WHAT YOU SHOULD DO: Look through the lines below and extract each one that contains "scene".

DATASET SECTION:
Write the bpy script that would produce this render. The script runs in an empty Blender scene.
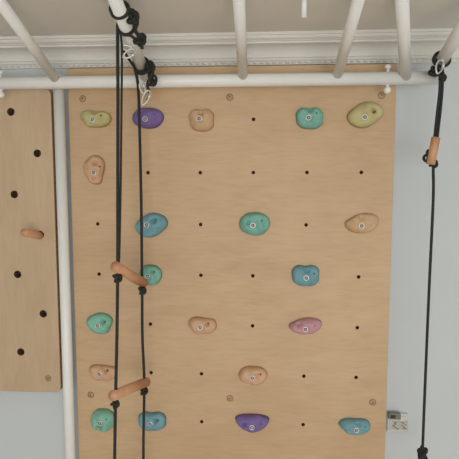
import bpy, bmesh, math, random
from mathutils import Vector, Matrix, noise
random.seed(4)
scene=bpy.context.scene
scene.view_settings.view_transform='Standard'

# ---------------- materials
def new_mat(name,col,rough=0.6,metal=0.0,var=0.06,scale=12.0,bump=0.0,bscale=80.0,spec=0.5):
    m=bpy.data.materials.new(name); m.use_nodes=True
    nt=m.node_tree; b=nt.nodes['Principled BSDF']
    b.inputs['Roughness'].default_value=rough; b.inputs['Metallic'].default_value=metal
    b.inputs['Specular IOR Level'].default_value=spec
    tc=nt.nodes.new('ShaderNodeTexCoord')
    n=nt.nodes.new('ShaderNodeTexNoise'); n.inputs['Scale'].default_value=scale; n.inputs['Detail'].default_value=4
    r=nt.nodes.new('ShaderNodeValToRGB')
    r.color_ramp.elements[0].position=0.3; r.color_ramp.elements[1].position=0.7
    r.color_ramp.elements[0].color=tuple(c*(1-var) for c in col)+(1,)
    r.color_ramp.elements[1].color=tuple(min(1,c*(1+var)) for c in col)+(1,)
    nt.links.new(tc.outputs['Object'],n.inputs['Vector'])
    nt.links.new(n.outputs['Fac'],r.inputs['Fac'])
    nt.links.new(r.outputs['Color'],b.inputs['Base Color'])
    if bump>0:
        n2=nt.nodes.new('ShaderNodeTexNoise'); n2.inputs['Scale'].default_value=bscale; n2.inputs['Detail'].default_value=6
        bp=nt.nodes.new('ShaderNodeBump'); bp.inputs['Strength'].default_value=bump; bp.inputs['Distance'].default_value=0.002
        nt.links.new(tc.outputs['Object'],n2.inputs['Vector'])
        nt.links.new(n2.outputs['Fac'],bp.inputs['Height']); nt.links.new(bp.outputs['Normal'],b.inputs['Normal'])
    return m
def wood_mat(name,c1,c2,sx,sz,rough=0.55,fine=1.0,streak=0.0):
    m=bpy.data.materials.new(name); m.use_nodes=True
    nt=m.node_tree; b=nt.nodes['Principled BSDF']; b.inputs['Roughness'].default_value=rough
    tc=nt.nodes.new('ShaderNodeTexCoord')
    mp=nt.nodes.new('ShaderNodeMapping'); mp.inputs['Scale'].default_value=(sx,3,sz)
    nt.links.new(tc.outputs['Object'],mp.inputs['Vector'])
    n=nt.nodes.new('ShaderNodeTexNoise'); n.inputs['Scale'].default_value=2.0; n.inputs['Detail'].default_value=7; n.inputs['Distortion'].default_value=1.2
    nt.links.new(mp.outputs['Vector'],n.inputs['Vector'])
    n2=nt.nodes.new('ShaderNodeTexNoise'); n2.inputs['Scale'].default_value=1.7; n2.inputs['Detail'].default_value=3
    nt.links.new(tc.outputs['Object'],n2.inputs['Vector'])
    mx=nt.nodes.new('ShaderNodeMath'); mx.operation='MULTIPLY_ADD'; mx.inputs[1].default_value=0.55*fine
    nt.links.new(n.outputs['Fac'],mx.inputs[0])
    ml=nt.nodes.new('ShaderNodeMath'); ml.operation='MULTIPLY'; ml.inputs[1].default_value=1-0.55*fine
    nt.links.new(n2.outputs['Fac'],ml.inputs[0]); nt.links.new(ml.outputs[0],mx.inputs[2])
    r=nt.nodes.new('ShaderNodeValToRGB')
    r.color_ramp.elements[0].position=0.35; r.color_ramp.elements[1].position=0.65
    r.color_ramp.elements[0].color=c1+(1,); r.color_ramp.elements[1].color=c2+(1,)
    nt.links.new(mx.outputs[0],r.inputs['Fac'])
    col=r.outputs['Color']
    if streak>0:
        # short darker flecks running along the grain
        mp3=nt.nodes.new('ShaderNodeMapping'); mp3.inputs['Scale'].default_value=(70 if sz<sx else 9,3,9 if sz<sx else 70)
        nt.links.new(tc.outputs['Object'],mp3.inputs['Vector'])
        n3=nt.nodes.new('ShaderNodeTexNoise'); n3.inputs['Scale'].default_value=1.6; n3.inputs['Detail'].default_value=3
        nt.links.new(mp3.outputs['Vector'],n3.inputs['Vector'])
        r3=nt.nodes.new('ShaderNodeValToRGB'); r3.color_ramp.elements[0].position=0.36; r3.color_ramp.elements[1].position=0.56
        r3.color_ramp.elements[0].color=(1-streak,1-streak*1.15,1-streak*1.3,1); r3.color_ramp.elements[1].color=(1,1,1,1)
        nt.links.new(n3.outputs['Fac'],r3.inputs['Fac'])
        mc=nt.nodes.new('ShaderNodeMixRGB'); mc.blend_type='MULTIPLY'; mc.inputs['Fac'].default_value=1
        nt.links.new(col,mc.inputs['Color1']); nt.links.new(r3.outputs['Color'],mc.inputs['Color2']); col=mc.outputs['Color']
    nt.links.new(col,b.inputs['Base Color'])
    bp=nt.nodes.new('ShaderNodeBump'); bp.inputs['Strength'].default_value=0.08; bp.inputs['Distance'].default_value=0.001
    nt.links.new(n.outputs['Fac'],bp.inputs['Height']); nt.links.new(bp.outputs['Normal'],b.inputs['Normal'])
    return m
def lin(r,g,b):
    f=lambda c:(c/255/12.92) if c/255<=0.04045 else ((c/255+0.055)/1.055)**2.4
    return (f(r),f(g),f(b))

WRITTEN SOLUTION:
Write the bpy script that would produce this render. The script runs in an empty Blender scene.
scene=bpy.context.scene
scene.view_settings.view_transform='Standard'